### Stored data
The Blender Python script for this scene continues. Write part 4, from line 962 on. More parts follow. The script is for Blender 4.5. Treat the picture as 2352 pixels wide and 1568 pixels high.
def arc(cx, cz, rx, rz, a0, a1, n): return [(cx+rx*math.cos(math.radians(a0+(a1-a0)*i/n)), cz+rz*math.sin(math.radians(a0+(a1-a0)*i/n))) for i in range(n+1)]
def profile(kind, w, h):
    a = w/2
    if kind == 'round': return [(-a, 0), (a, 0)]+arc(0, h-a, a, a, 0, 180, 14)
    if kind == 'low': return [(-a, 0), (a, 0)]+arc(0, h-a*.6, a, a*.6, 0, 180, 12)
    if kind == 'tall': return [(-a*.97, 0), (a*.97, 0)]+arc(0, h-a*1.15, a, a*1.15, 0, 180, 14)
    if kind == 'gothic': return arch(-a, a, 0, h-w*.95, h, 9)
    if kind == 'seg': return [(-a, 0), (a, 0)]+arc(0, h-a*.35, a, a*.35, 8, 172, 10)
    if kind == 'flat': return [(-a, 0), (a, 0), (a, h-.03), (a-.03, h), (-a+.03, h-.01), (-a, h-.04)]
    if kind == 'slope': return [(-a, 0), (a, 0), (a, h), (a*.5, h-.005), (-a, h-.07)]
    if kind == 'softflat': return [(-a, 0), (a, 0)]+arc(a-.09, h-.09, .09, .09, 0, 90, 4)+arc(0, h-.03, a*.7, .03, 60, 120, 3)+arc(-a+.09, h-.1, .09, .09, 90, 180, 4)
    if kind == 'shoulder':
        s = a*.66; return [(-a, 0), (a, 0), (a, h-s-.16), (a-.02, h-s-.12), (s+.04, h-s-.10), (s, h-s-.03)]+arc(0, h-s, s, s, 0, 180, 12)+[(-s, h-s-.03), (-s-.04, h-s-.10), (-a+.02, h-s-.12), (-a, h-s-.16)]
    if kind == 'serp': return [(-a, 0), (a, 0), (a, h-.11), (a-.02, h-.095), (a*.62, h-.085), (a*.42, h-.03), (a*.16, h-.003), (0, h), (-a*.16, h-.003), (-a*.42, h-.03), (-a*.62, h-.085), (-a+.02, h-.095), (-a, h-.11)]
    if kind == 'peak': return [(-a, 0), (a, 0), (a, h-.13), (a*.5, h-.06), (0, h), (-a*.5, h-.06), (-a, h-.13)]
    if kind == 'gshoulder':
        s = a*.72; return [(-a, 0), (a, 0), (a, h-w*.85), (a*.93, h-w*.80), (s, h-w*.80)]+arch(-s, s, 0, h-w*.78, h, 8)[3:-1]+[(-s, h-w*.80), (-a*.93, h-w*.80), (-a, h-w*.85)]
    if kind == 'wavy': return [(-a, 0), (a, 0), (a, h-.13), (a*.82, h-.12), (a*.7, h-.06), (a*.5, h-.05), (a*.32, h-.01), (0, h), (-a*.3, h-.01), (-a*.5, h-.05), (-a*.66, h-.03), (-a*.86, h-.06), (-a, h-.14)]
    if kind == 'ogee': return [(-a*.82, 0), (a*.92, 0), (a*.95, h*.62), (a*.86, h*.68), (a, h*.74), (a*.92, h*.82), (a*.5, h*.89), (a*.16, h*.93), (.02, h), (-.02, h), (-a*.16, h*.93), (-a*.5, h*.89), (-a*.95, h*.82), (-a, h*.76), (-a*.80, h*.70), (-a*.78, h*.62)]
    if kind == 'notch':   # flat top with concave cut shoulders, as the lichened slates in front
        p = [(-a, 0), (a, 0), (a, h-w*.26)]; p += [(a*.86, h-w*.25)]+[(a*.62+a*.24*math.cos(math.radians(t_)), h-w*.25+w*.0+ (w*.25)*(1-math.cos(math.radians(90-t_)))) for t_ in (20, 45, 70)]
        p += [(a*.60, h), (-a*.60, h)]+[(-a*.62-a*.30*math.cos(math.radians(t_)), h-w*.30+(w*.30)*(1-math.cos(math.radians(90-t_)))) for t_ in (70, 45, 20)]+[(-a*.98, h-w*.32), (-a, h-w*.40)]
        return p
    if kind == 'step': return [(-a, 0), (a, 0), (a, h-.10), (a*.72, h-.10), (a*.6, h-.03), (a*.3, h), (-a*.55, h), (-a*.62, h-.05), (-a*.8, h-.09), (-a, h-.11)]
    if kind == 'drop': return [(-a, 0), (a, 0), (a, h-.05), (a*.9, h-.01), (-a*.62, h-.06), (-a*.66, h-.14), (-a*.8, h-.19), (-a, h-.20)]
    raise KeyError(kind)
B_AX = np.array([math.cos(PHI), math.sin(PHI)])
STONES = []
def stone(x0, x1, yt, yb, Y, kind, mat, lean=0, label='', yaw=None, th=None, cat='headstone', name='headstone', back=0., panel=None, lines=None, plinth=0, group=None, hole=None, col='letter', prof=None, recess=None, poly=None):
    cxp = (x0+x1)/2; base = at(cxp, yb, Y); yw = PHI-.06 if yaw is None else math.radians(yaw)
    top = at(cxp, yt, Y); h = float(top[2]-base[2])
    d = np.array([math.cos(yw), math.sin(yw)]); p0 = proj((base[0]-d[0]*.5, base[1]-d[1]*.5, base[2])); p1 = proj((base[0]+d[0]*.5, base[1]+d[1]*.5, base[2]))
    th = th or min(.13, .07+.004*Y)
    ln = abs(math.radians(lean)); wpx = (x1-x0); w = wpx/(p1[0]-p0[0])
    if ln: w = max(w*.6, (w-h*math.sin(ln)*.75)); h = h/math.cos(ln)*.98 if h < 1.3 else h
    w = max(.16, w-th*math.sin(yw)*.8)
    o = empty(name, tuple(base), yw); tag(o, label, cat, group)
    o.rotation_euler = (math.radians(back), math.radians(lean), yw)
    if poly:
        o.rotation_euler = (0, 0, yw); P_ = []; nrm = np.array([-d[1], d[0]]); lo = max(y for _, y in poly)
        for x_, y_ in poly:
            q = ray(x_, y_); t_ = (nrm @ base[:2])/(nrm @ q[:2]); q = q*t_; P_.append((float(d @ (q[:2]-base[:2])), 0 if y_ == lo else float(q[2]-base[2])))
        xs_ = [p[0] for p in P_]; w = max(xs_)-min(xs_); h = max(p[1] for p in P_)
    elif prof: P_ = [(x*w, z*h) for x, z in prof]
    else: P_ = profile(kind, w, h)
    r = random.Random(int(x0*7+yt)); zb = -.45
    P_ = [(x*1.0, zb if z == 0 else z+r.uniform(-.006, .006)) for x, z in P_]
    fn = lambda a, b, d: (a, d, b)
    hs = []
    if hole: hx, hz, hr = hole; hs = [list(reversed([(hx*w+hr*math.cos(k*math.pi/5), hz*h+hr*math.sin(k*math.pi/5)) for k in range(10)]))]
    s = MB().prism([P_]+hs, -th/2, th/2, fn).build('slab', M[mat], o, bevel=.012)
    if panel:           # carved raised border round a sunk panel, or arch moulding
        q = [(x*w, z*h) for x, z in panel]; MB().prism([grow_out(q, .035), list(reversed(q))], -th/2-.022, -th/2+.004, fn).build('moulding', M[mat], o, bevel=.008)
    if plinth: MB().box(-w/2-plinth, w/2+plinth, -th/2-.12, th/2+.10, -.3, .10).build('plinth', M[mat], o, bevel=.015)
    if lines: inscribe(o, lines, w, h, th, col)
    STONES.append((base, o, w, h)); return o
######
Faithfully transcribe the whole of the data.

The Blender Python script for this scene continues. Write part 4, from line 962 on. More parts follow. The script is for Blender 4.5. Treat the picture as 2352 pixels wide and 1568 pixels high.
def arc(cx, cz, rx, rz, a0, a1, n): return [(cx+rx*math.cos(math.radians(a0+(a1-a0)*i/n)), cz+rz*math.sin(math.radians(a0+(a1-a0)*i/n))) for i in range(n+1)]
def profile(kind, w, h):
    a = w/2
    if kind == 'round': return [(-a, 0), (a, 0)]+arc(0, h-a, a, a, 0, 180, 14)
    if kind == 'low': return [(-a, 0), (a, 0)]+arc(0, h-a*.6, a, a*.6, 0, 180, 12)
    if kind == 'tall': return [(-a*.97, 0), (a*.97, 0)]+arc(0, h-a*1.15, a, a*1.15, 0, 180, 14)
    if kind == 'gothic': return arch(-a, a, 0, h-w*.95, h, 9)
    if kind == 'seg': return [(-a, 0), (a, 0)]+arc(0, h-a*.35, a, a*.35, 8, 172, 10)
    if kind == 'flat': return [(-a, 0), (a, 0), (a, h-.03), (a-.03, h), (-a+.03, h-.01), (-a, h-.04)]
    if kind == 'slope': return [(-a, 0), (a, 0), (a, h), (a*.5, h-.005), (-a, h-.07)]
    if kind == 'softflat': return [(-a, 0), (a, 0)]+arc(a-.09, h-.09, .09, .09, 0, 90, 4)+arc(0, h-.03, a*.7, .03, 60, 120, 3)+arc(-a+.09, h-.1, .09, .09, 90, 180, 4)
    if kind == 'shoulder':
        s = a*.66; return [(-a, 0), (a, 0), (a, h-s-.16), (a-.02, h-s-.12), (s+.04, h-s-.10), (s, h-s-.03)]+arc(0, h-s, s, s, 0, 180, 12)+[(-s, h-s-.03), (-s-.04, h-s-.10), (-a+.02, h-s-.12), (-a, h-s-.16)]
    if kind == 'serp': return [(-a, 0), (a, 0), (a, h-.11), (a-.02, h-.095), (a*.62, h-.085), (a*.42, h-.03), (a*.16, h-.003), (0, h), (-a*.16, h-.003), (-a*.42, h-.03), (-a*.62, h-.085), (-a+.02, h-.095), (-a, h-.11)]
    if kind == 'peak': return [(-a, 0), (a, 0), (a, h-.13), (a*.5, h-.06), (0, h), (-a*.5, h-.06), (-a, h-.13)]
    if kind == 'gshoulder':
        s = a*.72; return [(-a, 0), (a, 0), (a, h-w*.85), (a*.93, h-w*.80), (s, h-w*.80)]+arch(-s, s, 0, h-w*.78, h, 8)[3:-1]+[(-s, h-w*.80), (-a*.93, h-w*.80), (-a, h-w*.85)]
    if kind == 'wavy': return [(-a, 0), (a, 0), (a, h-.13), (a*.82, h-.12), (a*.7, h-.06), (a*.5, h-.05), (a*.32, h-.01), (0, h), (-a*.3, h-.01), (-a*.5, h-.05), (-a*.66, h-.03), (-a*.86, h-.06), (-a, h-.14)]
    if kind == 'ogee': return [(-a*.82, 0), (a*.92, 0), (a*.95, h*.62), (a*.86, h*.68), (a, h*.74), (a*.92, h*.82), (a*.5, h*.89), (a*.16, h*.93), (.02, h), (-.02, h), (-a*.16, h*.93), (-a*.5, h*.89), (-a*.95, h*.82), (-a, h*.76), (-a*.80, h*.70), (-a*.78, h*.62)]
    if kind == 'notch':   # flat top with concave cut shoulders, as the lichened slates in front
        p = [(-a, 0), (a, 0), (a, h-w*.26)]; p += [(a*.86, h-w*.25)]+[(a*.62+a*.24*math.cos(math.radians(t_)), h-w*.25+w*.0+ (w*.25)*(1-math.cos(math.radians(90-t_)))) for t_ in (20, 45, 70)]
        p += [(a*.60, h), (-a*.60, h)]+[(-a*.62-a*.30*math.cos(math.radians(t_)), h-w*.30+(w*.30)*(1-math.cos(math.radians(90-t_)))) for t_ in (70, 45, 20)]+[(-a*.98, h-w*.32), (-a, h-w*.40)]
        return p
    if kind == 'step': return [(-a, 0), (a, 0), (a, h-.10), (a*.72, h-.10), (a*.6, h-.03), (a*.3, h), (-a*.55, h), (-a*.62, h-.05), (-a*.8, h-.09), (-a, h-.11)]
    if kind == 'drop': return [(-a, 0), (a, 0), (a, h-.05), (a*.9, h-.01), (-a*.62, h-.06), (-a*.66, h-.14), (-a*.8, h-.19), (-a, h-.20)]
    raise KeyError(kind)
B_AX = np.array([math.cos(PHI), math.sin(PHI)])
STONES = []
def stone(x0, x1, yt, yb, Y, kind, mat, lean=0, label='', yaw=None, th=None, cat='headstone', name='headstone', back=0., panel=None, lines=None, plinth=0, group=None, hole=None, col='letter', prof=None, recess=None, poly=None):
    cxp = (x0+x1)/2; base = at(cxp, yb, Y); yw = PHI-.06 if yaw is None else math.radians(yaw)
    top = at(cxp, yt, Y); h = float(top[2]-base[2])
    d = np.array([math.cos(yw), math.sin(yw)]); p0 = proj((base[0]-d[0]*.5, base[1]-d[1]*.5, base[2])); p1 = proj((base[0]+d[0]*.5, base[1]+d[1]*.5, base[2]))
    th = th or min(.13, .07+.004*Y)
    ln = abs(math.radians(lean)); wpx = (x1-x0); w = wpx/(p1[0]-p0[0])
    if ln: w = max(w*.6, (w-h*math.sin(ln)*.75)); h = h/math.cos(ln)*.98 if h < 1.3 else h
    w = max(.16, w-th*math.sin(yw)*.8)
    o = empty(name, tuple(base), yw); tag(o, label, cat, group)
    o.rotation_euler = (math.radians(back), math.radians(lean), yw)
    if poly:
        o.rotation_euler = (0, 0, yw); P_ = []; nrm = np.array([-d[1], d[0]]); lo = max(y for _, y in poly)
        for x_, y_ in poly:
            q = ray(x_, y_); t_ = (nrm @ base[:2])/(nrm @ q[:2]); q = q*t_; P_.append((float(d @ (q[:2]-base[:2])), 0 if y_ == lo else float(q[2]-base[2])))
        xs_ = [p[0] for p in P_]; w = max(xs_)-min(xs_); h = max(p[1] for p in P_)
    elif prof: P_ = [(x*w, z*h) for x, z in prof]
    else: P_ = profile(kind, w, h)
    r = random.Random(int(x0*7+yt)); zb = -.45
    P_ = [(x*1.0, zb if z == 0 else z+r.uniform(-.006, .006)) for x, z in P_]
    fn = lambda a, b, d: (a, d, b)
    hs = []
    if hole: hx, hz, hr = hole; hs = [list(reversed([(hx*w+hr*math.cos(k*math.pi/5), hz*h+hr*math.sin(k*math.pi/5)) for k in range(10)]))]
    s = MB().prism([P_]+hs, -th/2, th/2, fn).build('slab', M[mat], o, bevel=.012)
    if panel:           # carved raised border round a sunk panel, or arch moulding
        q = [(x*w, z*h) for x, z in panel]; MB().prism([grow_out(q, .035), list(reversed(q))], -th/2-.022, -th/2+.004, fn).build('moulding', M[mat], o, bevel=.008)
    if plinth: MB().box(-w/2-plinth, w/2+plinth, -th/2-.12, th/2+.10, -.3, .10).build('plinth', M[mat], o, bevel=.015)
    if lines: inscribe(o, lines, w, h, th, col)
    STONES.append((base, o, w, h)); return o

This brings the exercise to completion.